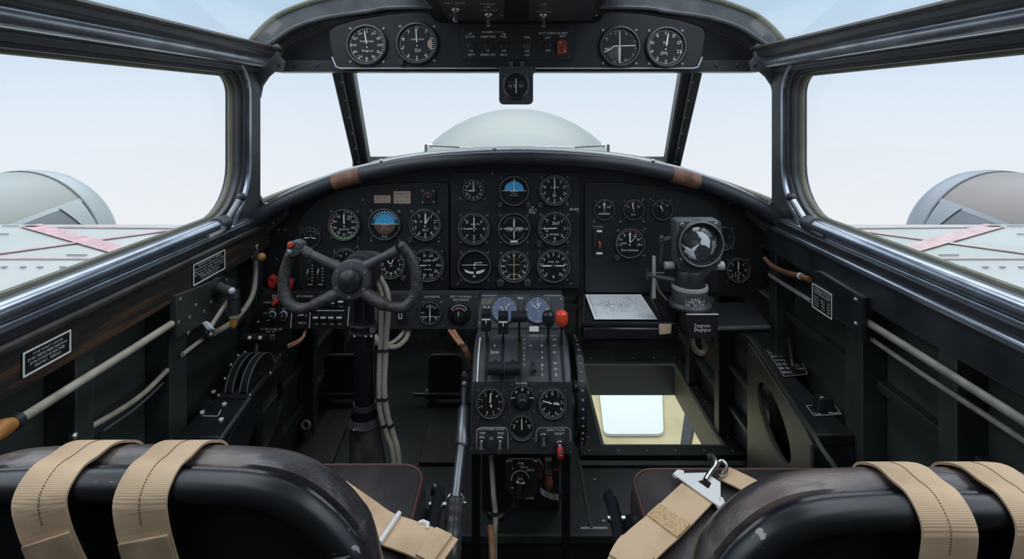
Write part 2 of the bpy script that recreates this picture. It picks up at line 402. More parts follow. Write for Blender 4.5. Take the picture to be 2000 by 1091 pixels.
# roof: panes on both sides of a central spine
roof = sempty('window_3')
for sx in (-1, 1):
    t = MB(); t.hexa([(.55*sx,-.1,ZC+.131),(.55*sx,1.19,ZC+.131),(.24*sx,1.19,ZC+.275),(.24*sx,-.1,ZC+.275)], (0,0,.003), 'glass'); t.build('pane', roof, smooth=False)
m = MB(); m.box(-.25,.25,-.6,1.25,ZC+.27,ZC+.29,'arch_grey'); m.box(-.62,.62,-.62,-.1,ZC+.28,ZC+.30,'frame_black'); struct(m.build('ceiling'))
m = MB(); m.box(-.64,.64,-.62,-.6,-.08,ZC+.30,'frame_black'); struct(m.build('wall_back'))
m = MB(); m.box(-.64,.64,2.0,2.02,-.08,ZC-.2,'wall_green')
for x in (-.5,-.27,-.02,.24): m.box(x, x+.02, 1.98, 2.0, 0, ZC-.2, 'rib_green')
for z in (.16,.36,.56): m.box(-.6,.6,1.985,2.0,z,z+.02,'rib_green')
struct(m.build('wall_front', bev=.002))

# windscreen arch
AX = 1010
def mir(P): return P+[(2*AX-x, y) for x, y in P[::-1]]
outer = mir([(462,452),(466,300),(472,150),(483,94),(505,62),(540,32),(590,10),(650,-6),(760,-22),(900,-34)])
inner = mir([(479,452),(479,300),(483,185),(491,130),(510,98),(542,74),(580,51),(640,33),(720,22),(800,14)])
Y0 = 1.2
def lp(P, M, Y): return [l2(x, y, M) for x, y in P]
arch = sempty('trim_3'); MA = FP(AX, 200, Y0)
def smooth2(P, n=4): return [(p.x, p.y) for p in spline([(x, y, 0) for x, y in P], n)]
so, si = smooth2(outer), smooth2(inner)
m = MB(); m.M = MA; m.prism(lp(so+si[::-1], MA, Y0), -.05, .0, 'arch_grey'); m.build('arch_band', arch, bev=.003)
m = MB(); m.tube([W(x, y, Y0-.003) for x, y in si], .0055, 'arch_grey', 8); m.build('arch_bead', arch)
m = MB(); m.tube([W(x, y, 1.2) for x, y in so], .007, 'olive_seal', 8); m.build('arch_seal', arch)
for P in ([(499,192),(495,150),(503,120),(522,96),(545,86),(554,98),(551,112),(560,122),(556,138),(541,139),(528,150),(516,168),(511,192)],
          [(480,446),(484,372),(500,362),(511,382),(522,398),(540,411),(505,435)]):
    for s in (0, 1):
        Q = [(2*AX-x, y) for x, y in P] if s else P
        m = MB(); m.M = MA; m.prism(lp(Q, MA, Y0), .002, .012, 'arch_grey' if P[0][1] < 300 else 'frame_black')
        for k in ((504,183),(543,97),(550,128)) if P[0][1] < 300 else ((494,380),(494,402),(497,428)):
            x, y = l2((2*AX-k[0]) if s else k[0], k[1], MA); m.screw(x, y, .012, .0045 if P[0][1] < 300 else .0028, 'frame_black' if P[0][1] < 300 else 'screw')
        m.build('gusset', arch, bev=.002)
# front panel over the windscreen, header beam
m = MB(); MH = FP(AX, 100, 1.27); m.M = MH
m.prism(lp(smooth2(mir([(506,138),(508,110),(525,85),(575,50),(640,30),(720,18),(830,6),(960,0)]), 3)+[(2*AX-506,138),(506,138)], MH, 1.27), -.01, 0, 'board_black')
hd = struct(m.build('trim_4'))
m = MB(); MH = FP(AX, 125, 1.23); m.M = MH; m.prism(lp([(535,118),(1485,118),(1490,140),(530,140)], MH, 1.23), -.06, 0, 'frame_black')
for x in (575,620,1400,1440): m.screw(*l2(x, 127, MH), 0, .005, 'frame_black')
m.build('header_beam', hd, bev=.004)
# windscreen panes: centre and two sides
hull = sempty('trim_5'); m = MB(); vs = []
for i in range(13):
    x = -.36+.06*i; ze = ZC-.598+.585*math.sqrt(.705-(x/.6)**2); vs += [(x, 1.74, ZC-.152-.2*x*x), (x, 2.07, ze), (x, 2.07, ze-.06), (x, 1.74, ZC-.24)]
m.add(vs, [[4*i+a, 4*i+4+a, 4*i+4+b, 4*i+b] for i in range(12) for a, b in ((0,1),(1,2),(2,3),(3,0))]+[[0,1,2,3],[48,49,50,51]], 'nose_skin'); m.build('hull_skin', hull)
ws = sempty('window_5')
T0, T1, B0, B1 = W(672,132,1.29), W(1348,132,1.29), W(708,324,1.60), W(1310,324,1.60)
m = MB(); m.hexa([T0, T1, B1, B0], (0,.004,.003), 'glass'); m.build('pane', ws, smooth=False)
for s in (0, 1):
    X = lambda x: (2*AX-x) if s else x
    m = MB(); m.hexa([T1 if s else T0, B1 if s else B0, W(X(488),402,1.24), W(X(495),130,1.24)], (0,.004,.003), 'glass'); m.build('pane', ws, smooth=False)
    tl, tr, br, bl = W(X(646),130,1.285), W(X(684),130,1.285), W(X(719),330,1.59), W(X(694),336,1.59)
    m = MB(); m.hexa([tl, tr, br, bl], (0,.035,.02), 'frame_black')
    for k in range(6):
        t = .12+k*.155; p = tl.lerp(bl, t).lerp(tr.lerp(br, t), .42); m.cyl(p+V((0,-.003,-.002)), p+V((0,.003,0)), .0032, 'screw', 8)
    m.build('windscreen_post', ws, bev=.003)
    m = MB(); m.tube([tl.lerp(tr,.98)+V((0,.01,0)), bl.lerp(br,.98)+V((0,.01,0))], .004, 'olive_seal', 6); m.build('seal', ws)
    m = MB(); m.tube([tl+V((0,.01,0)), bl+V((0,.01,0))], .004, 'olive_seal', 6); m.build('seal', ws)
    m = MB(); m.tube([tl.lerp(tr,.55)+V((0,-.002,0)), bl.lerp(br,.55)+V((0,-.002,0))], .0035, 'frame_black', 6); m.build('bead', ws)
# bottom edge of the windscreen and the deck between it and the padded roll
BOT = [(484,404,1.22),(560,374,1.36),(640,346,1.50),(706,325,1.60),(780,308,1.66),(880,296,1.70),(1010,290,1.71)]
BOT = BOT+[(2*AX-x, y, d) for x, y, d in BOT[-2::-1]]
bl = spline([W(*b) for b in BOT], 5)
m = MB(); m.tube(bl, .008, 'olive_seal', 8); m.build('bottom_seal', ws)
m = MB(); m.tube([p+V((0,-.012,-.011)) for p in bl], .009, 'frame_black', 8); m.build('bottom_frame', ws)
ROLL = [(487,438),(505,425),(560,393),(640,359),(705,341),(800,322),(900,312),(1010,308)]
ROLL = ROLL+[(2*AX-x, y) for x, y in ROLL[-2::-1]]
RY = 1.135
gs = thing('glareshield', 'long curved black padded coaming over the instrument board', 'coaming', frame(W(1010,310,RY)))
def G(m): m.M = gs.matrix_world.inverted(); return m
rl = spline([W(x, y, RY) for x, y in ROLL], 5)
rad = [.0145+.0035*abs(i/(len(rl)-1)-.5)*2 for i in range(len(rl))]
m = G(MB()); m.tube(rl, rad, 'pad_tube', 16); m.ball(rl[0], .018, 'pad_tube'); m.ball(rl[-1], .018, 'pad_tube'); m.build('padded_roll', gs)
m = G(MB())
for a, b in zip(range(len(rl)-1), range(1, len(rl))):
    def far(i):
        t = i/(len(rl)-1)*(len(bl)-1); k = min(int(t), len(bl)-2); return bl[k].lerp(bl[k+1], t-k)
    p, q = rl[a]+V((0,.01,.004)), rl[b]+V((0,.01,.004)); m.add([p, q, far(b)+V((0,0,-.022)), far(a)+V((0,0,-.022))], [[0,1,2,3]], 'board_black')
m.build('deck', gs)
m = G(MB()); m.tube([p+V((0,.020,.0172)) for p in rl[3:-3]], .0065, 'pale_metal', 8, flat=.6)
for i in (6,22,33,48): m.ball(rl[i]+V((0,.016,.02)), .0045, 'steel')
m.build('metal_strip', gs)
for (x0, y0, x1, y1) in ((652,356,705,342),(1311,341,1364,355)):
    m = G(MB()); pts = spline([W(x0, y0, RY), W((x0+x1)/2, (y0+y1)/2-1, RY), W(x1, y1, RY)], 5)
    m.tube(pts, .0178, 'brown_leather', 18); m.build('leather_patch', gs)

# ================================================================== OUTSIDE
nose = thing('nose_cone', 'rounded grey-green nose dome ahead of the windscreen', 'aircraft nose', frame(V((0,2.05,ZC-.6))))
m = MB(); pr = [(math.sqrt(max(0, 1-((y-2.6)/1.0)**2)), y-2.05) for y in [2.05+1.55*math.sin(PI/2*i/16) for i in range(17)]]
nose.matrix_world = frame((.002,2.05,ZC-.60), (1,0,0), (0,0,1))     # local z = -Y (aft)
m.M = Matrix(); m.lathe([(max(r,1e-6)*.60, -z) for r, z in pr], 'nose_skin', 48, sx=1., sy=.975)
for i in range(9):
    a = (i-.5)/16; y = 2.05+1.55*math.sin(PI/2*(i*.055+.3)); r = math.sqrt(max(0, 1-((y-2.6))**2))*.60*.975
    m.ball((0, r+.0005, 2.05-y), .0035, 'seam', 1, 8)
m.build('skin', nose)
for s in (0, 1):
    X = lambda x: (2*AX-x) if s else x
    wp = thing('windscreen_wiper', 'thin grey wiper arm outside the windscreen, on the '+('starboard side by the sextant' if s else 'port side by the control yoke'), 'wiper', FP(X(838), 288, 1.80), 'windscreen wipers')
    m = MB(); m.M = wp.matrix_world.inverted(); m.tube([W(X(843),284,1.82), W(X(897),287,1.82)], .004, 'grey_steel', 8); m.build('arm', wp)
    m = MB(); m.M = wp.matrix_world.inverted(); m.tube([W(X(897),287,1.82), W(X(1000) if s else 925, 286 if s else 289,1.82)], .002, 'pale_metal', 6); m.build('blade', wp)
    m = MB(); m.M = wp.matrix_world.inverted(); m.tube([W(X(832),282,1.82), W(X(832),301,1.82)], .0055, 'grey_steel', 10); m.ball(W(X(842),284,1.82), .008, 'steel'); m.build('pivot', wp)
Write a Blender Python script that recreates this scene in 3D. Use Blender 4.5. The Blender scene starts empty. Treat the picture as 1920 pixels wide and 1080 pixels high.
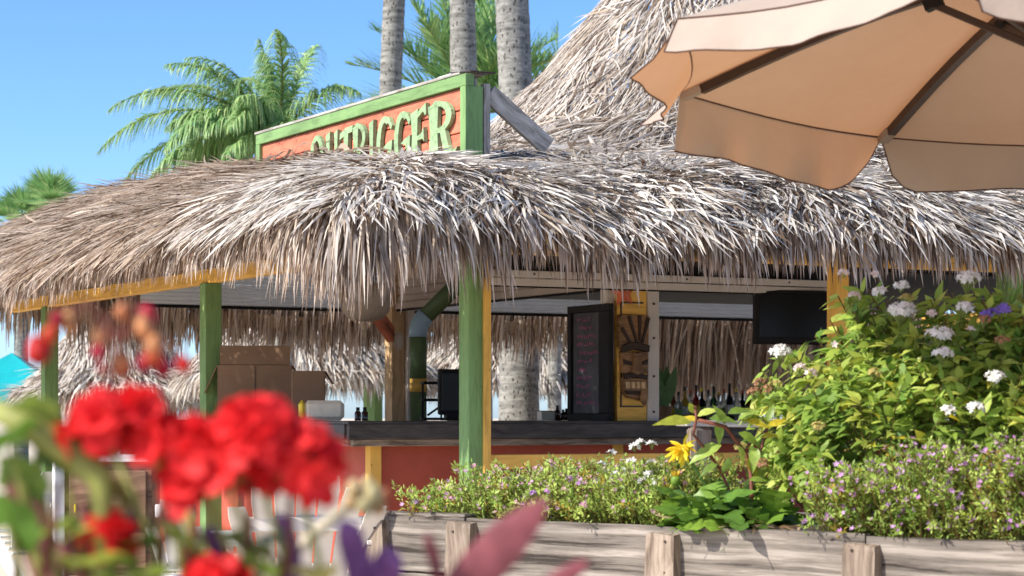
import bpy, bmesh, math, random
import numpy as np
from mathutils import Vector, Matrix

random.seed(7)
rng = np.random.default_rng(7)
S = bpy.context.scene
COL = S.collection
PI = math.pi

# ------------------------------------------------------------------ camera, sky, sun, exposure
CAM_Z = 1.12
FPX = 1920 * 80 / 36
cam = bpy.data.cameras.new('camera')
cam.lens = 80
cam.sensor_width = 36
cam.shift_y = (782 - 540) / 1920
cam.clip_start = 0.05
cam.clip_end = 3000
cam.dof.use_dof = True
cam.dof.focus_distance = 14.3
cam.dof.aperture_fstop = 5.0
camo = bpy.data.objects.new('camera', cam)
camo.location = (0, 0, CAM_Z)
camo.rotation_euler = (PI / 2, 0, 0)
COL.objects.link(camo)
S.camera = camo

SUN_TO = Vector((-0.90, -0.43, 0)).normalized()
SUN_EL = math.radians(39)
to_sun = Vector((SUN_TO.x * math.cos(SUN_EL), SUN_TO.y * math.cos(SUN_EL), math.sin(SUN_EL)))
world = bpy.data.worlds.new('World')
S.world = world
world.use_nodes = True
wn = world.node_tree
wn.nodes.clear()
sky = wn.nodes.new('ShaderNodeTexSky')
sky.sky_type = 'NISHITA'
sky.sun_disc = False
sky.sun_elevation = SUN_EL
sky.sun_rotation = math.atan2(SUN_TO.x, SUN_TO.y)
sky.altitude = 0
sky.air_density = 0.58
sky.dust_density = 0.8
sky.ozone_density = 4.0
bg = wn.nodes.new('ShaderNodeBackground')
bg.inputs['Strength'].default_value = 0.135
wo = wn.nodes.new('ShaderNodeOutputWorld')
hs_ = wn.nodes.new('ShaderNodeHueSaturation')
hs_.inputs['Saturation'].default_value = 1.14
wn.links.new(sky.outputs[0], hs_.inputs['Color'])
wn.links.new(hs_.outputs[0], bg.inputs[0])
wn.links.new(bg.outputs[0], wo.inputs[0])
sl = bpy.data.lights.new('sun', 'SUN')
sl.energy = 3.7
sl.angle = math.radians(0.53)
sl.color = (1.0, 0.95, 0.87)
so = bpy.data.objects.new('sun', sl)
so.rotation_euler = to_sun.to_track_quat('Z', 'Y').to_euler()
so.location = (-10, -10, 20)
COL.objects.link(so)
S.view_settings.view_transform = 'Standard'
S.view_settings.look = 'None'
S.view_settings.exposure = 1.0
S.view_settings.gamma = 1
S.view_settings.use_curve_mapping = False
S.cycles.max_bounces = 8
S.cycles.transparent_max_bounces = 8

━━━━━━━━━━

Nothing but the lines from the start of the records above through the line with "struct(m.build('wall_front', bev=.002))" should be retyped, each exactly as written; leave out all pictures.

Write part 2 of the bpy script that recreates this picture. It picks up at line 402. More parts follow. Write for Blender 4.5. Take the picture to be 2000 by 1091 pixels.
# roof: panes on both sides of a central spine
roof = sempty('window_3')
for sx in (-1, 1):
    t = MB(); t.hexa([(.55*sx,-.1,ZC+.131),(.55*sx,1.19,ZC+.131),(.24*sx,1.19,ZC+.275),(.24*sx,-.1,ZC+.275)], (0,0,.003), 'glass'); t.build('pane', roof, smooth=False)
m = MB(); m.box(-.25,.25,-.6,1.25,ZC+.27,ZC+.29,'arch_grey'); m.box(-.62,.62,-.62,-.1,ZC+.28,ZC+.30,'frame_black'); struct(m.build('ceiling'))
m = MB(); m.box(-.64,.64,-.62,-.6,-.08,ZC+.30,'frame_black'); struct(m.build('wall_back'))
m = MB(); m.box(-.64,.64,2.0,2.02,-.08,ZC-.2,'wall_green')
for x in (-.5,-.27,-.02,.24): m.box(x, x+.02, 1.98, 2.0, 0, ZC-.2, 'rib_green')
for z in (.16,.36,.56): m.box(-.6,.6,1.985,2.0,z,z+.02,'rib_green')
struct(m.build('wall_front', bev=.002))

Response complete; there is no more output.